If I had one gripe about the book it would be the rather large amount of celebrity references as punch lines. They’re easy jokes (even is some are quite funny) and some of them (like Kirstie Alley fat jokes) are pretty lame and way overused. Although he does have a good handle on arts and entertainment with his list of future sequels to movies like Ferris Bueller’s Day Off 3, Ghost 2, and Do the Right Thing Again (with excellent summaries).
He also really rags on George Lucas for his wooden dialogue in the Star Wars films. Like the line “I am haunted by the kiss you should never have given me.” Or this line from movie number III, during a battle: “From my point of view, it is the Jedi who are evil.”
To recap: Anakin is hurtling along a river of lava, fighting to the death with his best friend and mentor, and so consumed with rage that just moments earlier he almost killed his pregnant wife.

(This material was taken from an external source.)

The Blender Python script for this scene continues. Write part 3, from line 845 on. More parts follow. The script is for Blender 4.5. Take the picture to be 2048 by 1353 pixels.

And so naturally he chooses this moment to break out the William F. Buckley method of rebuttal. When Anakin’s legs were subsequently cut off, I’m surprised he didn’t yell: “From my point of view, OWWWWW!”
For Science and Space he yells about jetpacks:
How hard can it be to harness the volatile power of a white-hot rocket, strap it to a person’s soft fleshy back, overcome the inherent challenges posed by atmospheric and gravitational forces and launch the person toward the sky without the certainty of a horrible fiery death?
He address robot butlers, superpowers (individual), aliens and even 23andMe the name of which “respects the horror-movie tradition of that all shadowy, fear-inducing corporations must have benign, cutesy monikers.”
And then there’s a hilarious section about beer company advancements like the Coors lite blue window (which David Cross has also mocked with fervor). But Feschuk’s twist is that economists need to see what the beer makers are doing to judge the fragility of the economy. If in 2006 when the economy was great, Coors could waste money on the blue if its cold nonsense, what does it mean in 2014 when their latest advancement is the Coors Lite Cold Activation Window Pack–“a small hole in the beer case that allows us to see if the mountains are blue and the beer is cold. A hole. In a box. As indicators go it’s enough to prompt the governor of the Bank of Canada to warn of our imminent return to barter economy.”
The final two chapters are Aging and Death. The aging one is pretty funny with him proposing ways to grow older like, moving to Shaving Cream Commercial World (where ever man is chiseled and wears only a towel).
He ends by teasing futurist Ray Kurzweil and the talk about the Singularity (when machine become smarter than people). Kurzweil says that with nanobots in our bodies we will become immortal. Feschuk imagines the horrors of immortality, but decides it’s all moot anyway because of our impending death by asteroid.
Overall, this book made me laugh (and read aloud to Sarah) a lot. There are some really really funny jokes in here. I will definitely have to check out more of Feschuk’s writing.